(Aim of the task): Write out exactly the lines running from the line that includes "10.10, g0, 3.394)" to the end of the data, both ends included, and nothing besides.

(Data extract):
******
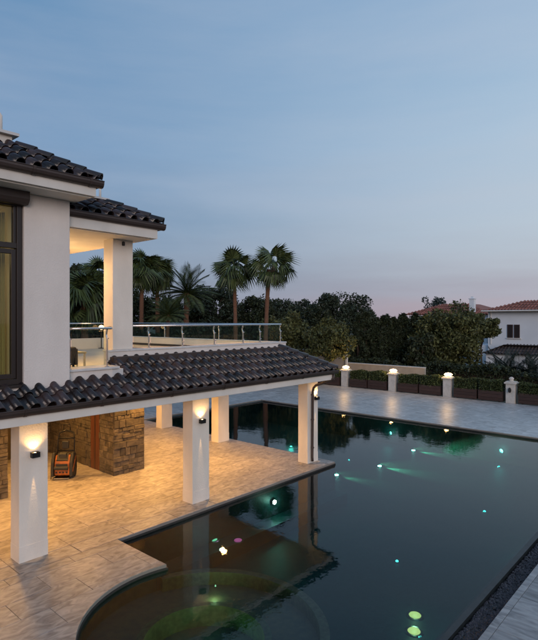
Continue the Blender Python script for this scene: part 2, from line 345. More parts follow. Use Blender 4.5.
def paving(name, x0, x1, y0, y1, tx, ty, m, gap=.0025, circle=None, off=True):
    base = bpy.data.objects.new(name, None); C.objects.link(base)
    polys = []; root_m = MB(); iy = 0; y = y0
    while y < y1-.01:
        yy = min(y+ty, y1); x = x0-(tx*((iy*.37)%1) if off else 0)
        while x < x1-.01:
            a, b = max(x, x0), min(x+tx, x1)
            if b-a > .03: polys.append((a,b,y,yy))
            x += tx
        y = yy; iy += 1
    tiles = []
    for a,b,c_,d in polys:
        P = [(a+gap,c_+gap),(b-gap,c_+gap),(b-gap,d-gap),(a+gap,d-gap)]; Q = [(a,c_),(b,c_),(b,d),(a,d)]
        if circle:
            cxm, cym = min(max(circle[0][0],a),b), min(max(circle[0][1],c_),d)
            if math.hypot(cxm-circle[0][0], cym-circle[0][1]) < circle[1]:
                P = clip_circle(P, *circle); Q = clip_circle(Q, *circle)
                if not P or len(P) < 3: continue
                root_m.prism(Q, -.07, -.012) if Q and len(Q) >= 3 else None
                tiles.append((None, P)); continue
        root_m.prism(Q, -.07, -.012); tiles.append(((round(b-a,3), round(d-c_,3)), P))
    me = root_m.mesh(name+'_bed', 'deck_joint')
    bo = link(name, me, kind='structure'); bpy.data.objects.remove(base)
    for key, P in tiles:
        dz = rng.normal(0,.0008)
        if key is None:
            t = MB().prism(P, -.012, dz).build('tile', m, bo)
        else:
            kk = (key, m)
            if kk not in mesh_cache:
                w, h = key[0]-2*gap, key[1]-2*gap; e = .004
                tb = MB(); tb.add([(0,0,-.012),(w,0,-.012),(w,h,-.012),(0,h,-.012),(0,0,-.004),(w,0,-.004),(w,h,-.004),(0,h,-.004),(e,e,0),(w-e,e,0),(w-e,h-e,0),(e,h-e,0)],
                    [(0,1,5,4),(1,2,6,5),(2,3,7,6),(3,0,4,7),(4,5,9,8),(5,6,10,9),(6,7,11,10),(7,4,8,11),(8,9,10,11)])
                mesh_cache[kk] = tb.mesh('tile', m)
            t = link('tile', mesh_cache[kk], bo, loc=(P[0][0], P[0][1], dz))
    return bo
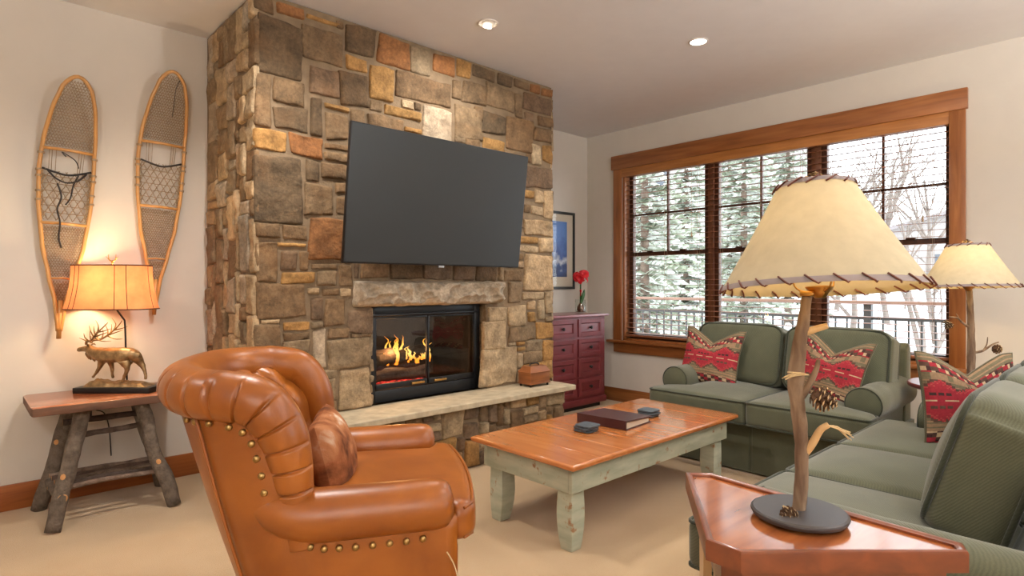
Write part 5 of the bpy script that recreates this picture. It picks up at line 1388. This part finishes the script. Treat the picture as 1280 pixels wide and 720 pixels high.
# ------------------------------------------------------------------ leather armchair
M_leather = leather_mat('tan_leather', (130, 69, 22), (160, 92, 31), .35)
M_nail = plain('nail_brass', (170, 138, 84), .3, .9, var=.1)
M_thread = plain('pale_thread', (216, 196, 160), .8)
CH = Matrix.Translation((.845, 1.856, 0)) @ Matrix.Rotation(R(-31), 4, 'Z')
ac = thing('armchair', 'tan leather tub armchair with rolled tufted back and brass nailheads', 'armchair', M=CH)
AW, WX, BD = .375, -.04, .345             # half width, where the wing starts, how far the back reaches
def plan(a):
    """half-plan of the back: a = -90 (near wing) .. 0 (middle of the back) .. 90 (far wing)"""
    s, c = math.sin(R(a)), math.cos(R(a)); n = 2.5
    return V((WX-BD*abs(c)**(2/n), AW*math.copysign(abs(s)**(2/n), s), 0))
def planline(x_front=.425, n=48):
    L = [V((lerp(x_front, WX, i/14), -AW, 0)) for i in range(14)]
    L += [plan(-90+180*i/n) for i in range(n+1)]
    L += [V((lerp(WX, x_front, i/14), AW, 0)) for i in range(1, 15)]
    return L
def normals(L):
    out_ = []
    for i in range(len(L)):
        d = (L[min(i+1, len(L)-1)]-L[max(i-1, 0)]).normalized(); out_.append(V((d.y, -d.x, 0)))    # points inward
    return out_
PL = planline(); PN = normals(PL)
def rake(p, z):
    w = sstep(.15, -.42, p.x); return V((p.x+.29*w*(1-z/.88), p.y*(1-.05*(1-min(1, z/.5))*(1 if p.x < .2 else 1)), z))
def htop(x): return lerp(.86, .53, sstep(WX-.10, WX+.045, x))
mb = MB(); rows = 14; vs = []; nc = len(PL)
for off in (0, .045):
    for j in range(rows+1):
        for p, nn in zip(PL, PN):
            z = lerp(.065, htop(p.x), j/rows); bul = .010*math.sin(PI*j/rows) if off == 0 else 0
            vs.append(rake(p+nn*(off-bul), z))
def q(o, j, i): return o*(rows+1)*nc+j*nc+i
fs = []
for o in (0, 1):
    for j in range(rows):
        for i in range(nc-1): fs.append((q(o, j, i), q(o, j, i+1), q(o, j+1, i+1), q(o, j+1, i)))
for i in range(nc-1): fs += [(q(0, rows, i), q(0, rows, i+1), q(1, rows, i+1), q(1, rows, i)), (q(0, 0, i), q(0, 0, i+1), q(1, 0, i+1), q(1, 0, i))]
for i in (0, nc-1):
    for j in range(rows): fs.append((q(0, j, i), q(0, j+1, i), q(1, j+1, i), q(1, j, i)))
mb.add(vs, fs); mb.build('outer_panel', M_leather, ac)
for s in (-1, 1):                            # welts where the side panels meet the back panel
    mb = MB(); P = []
    for j in range(13):
        z = lerp(.07, .845, j/12); p = plan(s*52); dl = .012*math.sin(PI*j/12); P.append(rake(p+V((-.004, s*.006, 0)), z)+V((-dl*.5, s*dl*.8, 0)))
    mb.tube(P, .005, 6); mb.build('welt', M_leather, ac)
# tufted inner back
ni, nj = 84, 40; zt_, zb_ = .928, .46
lenU = [0]; inn = [rake(plan(-90+180*i/ni), .7) for i in range(ni+1)]
for a, b_ in zip(inn, inn[1:]): lenU.append(lenU[-1]+(b_-a).length)
inN = normals([plan(-90+180*i/ni) for i in range(ni+1)])
mid = lenU[-1]/2; ds, dz_ = .20, .21
btn = []
def tuft(s, z):
    a, b_ = (s-mid)/ds+(z-.775)/dz_, (s-mid)/ds-(z-.775)/dz_
    return (abs(math.sin(PI*a))*abs(math.sin(PI*b_)))**.55, abs(math.sin(PI*a))+abs(math.sin(PI*b_))
def inner(u, v):
    i = min(ni, int(round(u*ni))); p = plan(-90+180*i/ni); nn = inN[i]; z = lerp(lerp(.79, zt_, sstep(WX+.005, WX-.22, p.x)), zb_, v)
    off = lerp(.02, .128, sstep(0, .2, v)**.7)+.035*sstep(.2, 1, v)
    t, d = tuft(lenU[i], z); fade = sstep(.91, .86, z)*sstep(.42, .50, z)
    off += (.036*t-.010)*fade-.034*math.exp(-(d/.30)**2)*fade
    edge = sstep(0, .06, u)*sstep(1, .94, u); off = lerp(.06, off, edge)
    return rake(p+nn*off, z)
mb = MB(); mb.grid(inner, ni, nj); mb.build('tufted_back', M_leather, ac)
for ks in range(-4, 5):
    for kz in range(-4, 5):
        if (ks+kz) % 2: continue
        s, z = mid+ks*ds/2, .775+kz*dz_/2
        if not (.08 < s < lenU[-1]-.08 and .47 < z < .86): continue
        i = min(range(ni+1), key=lambda k: abs(lenU[k]-s)); v = (zt_-z)/(zt_-zb_); p = V(inner(i/ni, v)); nn = inN[i]
        mb = MB(); mb.ball(p+nn*.004, .011, 12, 8, None, (1, 1, 1)); mb.build('button', M_leather, ac)
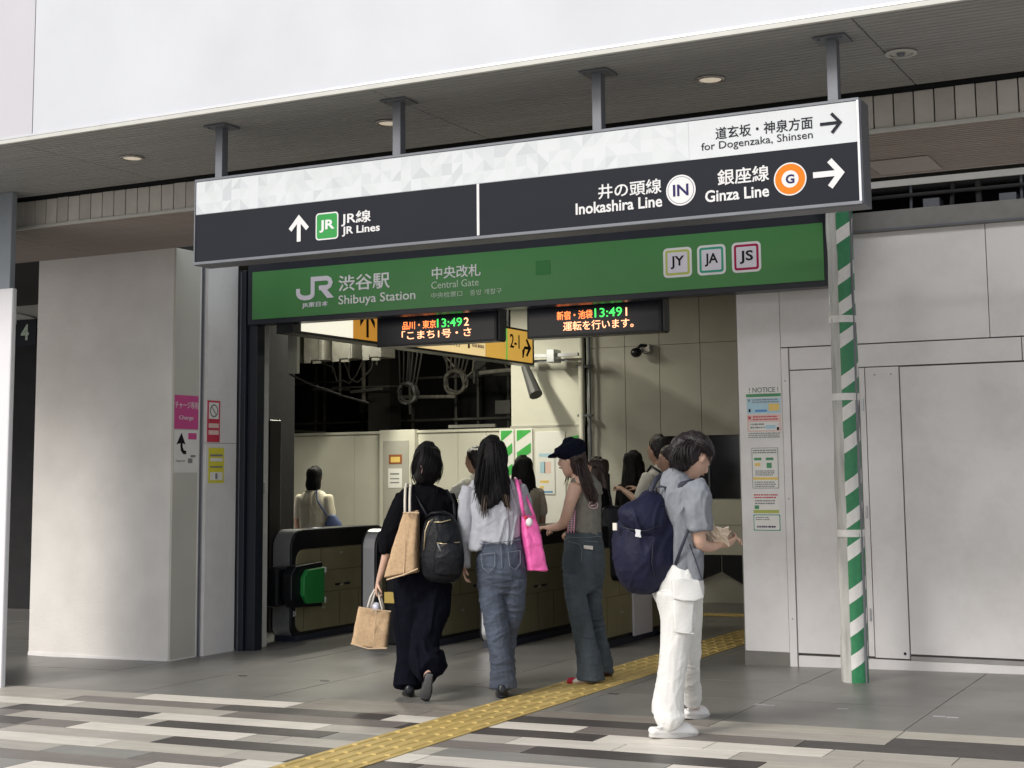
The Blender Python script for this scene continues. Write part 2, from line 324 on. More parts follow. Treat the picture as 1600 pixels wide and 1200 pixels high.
# fascia of tiles behind the canopy, ledge, brown soffit
fa = thing('tiled_fascia', 'band of upright beige tiles below the canopy soffit with brown ribbed soffit behind', 'fascia', (-4, 8.7, 3.39))
t0 = None; x = -10.03
while x < 1.4:
    if t0 is None: t0 = box('fascia_tile', tile_m, fa, x, x + .110, 8.655, 8.675, 3.412, 3.612, bevel=.003); o = t0
    else:
        o = t0.copy(); COL.objects.link(o); o.location = t0.location + Vector((x + 10.03, rng.uniform(-.001, .001), rng.uniform(-.002, .002)))
    x += .1175
box('tile_backing', dark, fa, -11.5, 3, 8.672, 8.75, 3.40, 3.70)
box('ledge', trim_m, fa, -11.5, 3, 8.64, 8.66, 3.385, 3.410, bevel=.003)
x = -12.1
while x < 3.2:                                         # ribbed soffit boards
    for k in range(33):
        y0 = 8.66 + k * .051
        if y0 > 10.0 and x < -2.6: break
    x1 = x + 2.82
    bb = B(); bb.box(x + .004, x1 - .004, 8.662, 10.045 if x < -3.5 else 10.36, 3.395, 3.42); bb.build('soffit_panel', brown_m, fa)
    bb = B()
    for k in range(26 if x < -3.5 else 32): bb.box(x + .01, x1 - .01, 8.68 + k * .052, 8.694 + k * .052, 3.389, 3.3955)
    bb.build('soffit_rib', brown_m, fa); x = x1
box('edge_trim', trim_m, fa, -3.5, 3.2, 10.362, 10.38, 3.385, 3.43)
box('access_hatch', brown_m, fa, -2.3, -1.9, 9.45, 9.9, 3.383, 3.388, bevel=.001)

# ------------------------------------------------------------------ big direction sign
sg = thing('direction_sign', 'long black and white hanging direction sign under the canopy edge', 'sign', (-3.95, 7.5, 2.75))
X0, X1, Z0, Z1, ZM, YF = -6.085, -1.825, 2.757, 3.281, 3.066, 7.402
box('sign_casing', steel_g, sg, X0 - .012, X1 + .012, YF + .004, YF + .165, Z0 - .016, Z1 + .010, bevel=.004)
box('light_panel', sign_light, sg, X0 + .004, X1 - .008, YF - .004, YF + .004, ZM, Z1 - .004)
box('dark_panel', sign_dark, sg, X0 + .004, X1 - .008, YF - .004, YF + .004, Z0 + .006, ZM - .001)
box('frame_edge', alu, sg, X1 - .008, X1 + .006, YF - .012, YF + .004, Z0, Z1, bevel=.002)
box('frame_edge', steel_g, sg, X0 - .006, X0 + .004, YF - .010, YF + .004, Z0, Z1, bevel=.002)
box('frame_edge', steel_g, sg, X0 - .006, X1 + .006, YF - .012, YF + .004, Z0 - .014, Z0 + .004, bevel=.002)
box('frame_edge', steel_g, sg, X0 - .006, X1 + .006, YF - .008, YF + .1, Z1 - .002, Z1 + .014, bevel=.002)
tints = [mat('pattern_tint_' + n, c, .4, .02) for n, c in (('a', (.59, .62, .64)), ('b', (.545, .575, .60)), ('c', (.495, .525, .55)), ('d', (.57, .605, .62)))]
bb = B(); c = .0695
for i in range(int((X1 - .9 - X0) / c)):
    for j in range(3):
        fade = max(0, 1 - max(0, (i * c - 2.2)) / 1.4)
        x, z = X0 + .008 + i * c, ZM + .002 + j * c * .985; y = YF - .0055
        q = [(x, y, z), (x + c, y, z), (x + c, y, z + c * .985), (x, y, z + c * .985)]
        a, b2 = (rng.choices(range(4), (3, 2, 1.2 * fade, 2))[0] for _ in '01')
        if rng.random() < .5: bb.add(q, [(0, 1, 2)], a).add(q, [(0, 2, 3)], b2)
        else: bb.add(q, [(0, 1, 3)], a).add(q, [(1, 2, 3)], b2)
bb.build('printed_pattern', tints, sg, fix=False)
yt = YF - .006
box('divider_line', white_p, sg, -4.038, -4.022, YF - .0065, YF - .0045, Z0 + .008, ZM)
def arrow(kind, x0, x1, z0, z1, w, ma, parent, y):
    cx, cz = (x0 + x1) / 2, (z0 + z1) / 2
    if kind == 'up':
        stroke([(cx, z0), (cx, z1 - w * .7)], w, y, ma, parent, 'arrow'); stroke([(x0 + w * .3, z1 - (x1 - x0) * .58), (cx, z1 - w * .5), (x1 - w * .3, z1 - (x1 - x0) * .58)], w, y - .0004, ma, parent, 'arrow')
    else:
        stroke([(x0, cz), (x1 - w * .7, cz)], w, y, ma, parent, 'arrow'); stroke([(x1 - (z1 - z0) * .5, z1 - w * .2), (x1 - w * .6, cz), (x1 - (z1 - z0) * .5, z0 + w * .2)], w, y - .0004, ma, parent, 'arrow')
arrow('up', -5.352, -5.206, 2.83, 2.99, .028, white_p, sg, yt)
B().prism(rrect(-5.155, -4.991, 2.826, 2.992, .022, yt), (0, .002, 0)).build('badge', white_p, sg)
B().prism(rrect(-5.147, -4.999, 2.834, 2.984, .016, yt - .0005), (0, .002, 0)).build('badge', jrgreen_p, sg)
text('JR', -5.127, -5.017, 2.871, 2.947, yt - .001, white_p, sg, .03)
text('JR線', -4.969, -4.758, 2.897, 2.983, yt, white_p, sg, .014); text('JR Lines', -4.963, -4.695, 2.834, 2.894, yt, white_p, sg, .02)
text('井の頭線', -3.275, -2.902, 2.902, 2.985, yt, white_p, sg, .011); text('Inokashira Line', -3.413, -2.900, 2.828, 2.892, yt, white_p, sg, .02)
text('銀座線', -2.584, -2.301, 2.910, 2.996, yt, white_p, sg, .014); text('Ginza Line', -2.655, -2.304, 2.827, 2.891, yt, white_p, sg, .02)
for (cx, a, b_) in ((-2.792, indigo_p, 'IN'), (-2.190, orange_p, 'G')):
    cz = 2.908; k = 1
    for r, ma, dy in (((.084, white_p, 0), (.075, mat('thin_grey_print', (.05, .05, .10)), .0005), (.072, white_p, .001)) if b_ == 'IN' else ((.087, white_p, 0), (.080, orange_p, .0005), (.045, white_p, .001))):
        o = B().prism(disc(cx, cz, yt - dy, r), (0, .002, 0)).build('line_symbol' if k else 'ring', ma, sg if k else ls_)
        if k: ls_ = o; k = 0
    if b_ == 'IN': text('IN', cx - .044, cx + .044, cz - .032, cz + .032, yt - .0015, a, ls_, .02)
    else: text('G', cx - .023, cx + .023, cz - .024, cz + .024, yt - .0015, indigo_p, ls_, .03)
arrow('right', -2.068, -1.905, 2.839, 2.990, .030, white_p, sg, yt)
text('道玄坂・神泉方面', -2.589, -2.062, 3.160, 3.226, yt, dark_p, sg, .004); text('for Dogenzaka, Shinsen', -2.670, -2.064, 3.097, 3.150, yt, dark_p, sg, -.003)
arrow('right', -2.023, -1.909, 3.122, 3.230, .016, dark_p, sg, yt)
for i, (x, w) in enumerate(zip((-5.915, -4.588, -3.283, -1.955), ('leftmost', 'second', 'third', 'rightmost'))):
    t = thing('sign_hanger', w + ' dark steel post carrying the direction sign from the soffit', 'bracket', (x, 7.44, 3.29), 'posts holding up the direction sign')
    box('post', steel_g, t, x - .028, x + .028, 7.41, 7.47, 3.296, 3.622, bevel=.003)
    box('mount_plate', steel_g, t, x - .085, x + .085, 7.36, 7.52, 3.620, 3.631, bevel=.002)
    for a in (-.06, .06): B().cyl((x + a, 7.385, 3.612), (x + a, 7.385, 3.62), .009, n=6).build('bolt', steel_g, t)

# ------------------------------------------------------------------ left side: post, pillar, wall blocks
g0 = gz(-9)
b_ = box('white_panel_post', mat('white_panel', (.74, .74, .76), .4, .02, dirt=.05), None, -9.8, -8.600, 8.31, 8.36, g0 - .02, 2.865, bevel=.012)
tag(b_, 'tall glossy white panel at the left edge of the view', 'panel')
b_ = box('grey_pillar', mat('pillar_bluegrey', (.24, .27, .30), .45, .05), None, -9.5, -8.69, 8.365, 8.42, g0 - .02, 3.632, bevel=.006)
tag(b_, 'blue grey pillar rising behind the white panel to the soffit', 'pillar')
lw = thing('left_wall_block', 'pale textured wall block left of the gate with white skirting', 'wall', (-9.3, 10.2, g0))
g0 = gz(-9.2)
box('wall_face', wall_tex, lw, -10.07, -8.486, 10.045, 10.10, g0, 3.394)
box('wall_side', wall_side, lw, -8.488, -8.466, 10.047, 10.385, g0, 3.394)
box('wall_core', dark, lw, -10.05, -8.49, 10.10, 10.39, g0, 3.39)
box('skirting', wall_w, lw, -10.072, -8.484, 10.038, 10.045, g0 - .01, g0 + .022); box('skirting', wall_w, lw, -8.466, -8.462, 10.04, 10.385, g0 - .01, g0 + .022)
box('corner_trim', wall_w, lw, -8.470, -8.462, 10.378, 10.392, g0, 3.394)
ln = thing('left_return_wall', 'narrow painted wall between dark channel and navy gate frame', 'wall', (-8.5, 10.6, g0))
box('wall_panel', wall_w, ln, -8.5, -8.430, 10.445, 10.868, g0, 1.705); box('wall_panel', wall_w, ln, -8.5, -8.430, 10.445, 10.868, 1.709, 3.394)
box('channel', steel_g, ln, -8.52, -8.475, 10.395, 10.440, g0, 3.394); box('channel_edge', alu, ln, -8.475, -8.462, 10.432, 10.442, g0, 3.394)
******
(Reply to the exercise):
box('wall_face', wall_tex, lw, -10.07, -8.486, 10.045, 10.10, g0, 3.394)
box('wall_side', wall_side, lw, -8.488, -8.466, 10.047, 10.385, g0, 3.394)
box('wall_core', dark, lw, -10.05, -8.49, 10.10, 10.39, g0, 3.39)
box('skirting', wall_w, lw, -10.072, -8.484, 10.038, 10.045, g0 - .01, g0 + .022); box('skirting', wall_w, lw, -8.466, -8.462, 10.04, 10.385, g0 - .01, g0 + .022)
box('corner_trim', wall_w, lw, -8.470, -8.462, 10.378, 10.392, g0, 3.394)
ln = thing('left_return_wall', 'narrow painted wall between dark channel and navy gate frame', 'wall', (-8.5, 10.6, g0))
box('wall_panel', wall_w, ln, -8.5, -8.430, 10.445, 10.868, g0, 1.705); box('wall_panel', wall_w, ln, -8.5, -8.430, 10.445, 10.868, 1.709, 3.394)
box('channel', steel_g, ln, -8.52, -8.475, 10.395, 10.440, g0, 3.394); box('channel_edge', alu, ln, -8.475, -8.462, 10.432, 10.442, g0, 3.394)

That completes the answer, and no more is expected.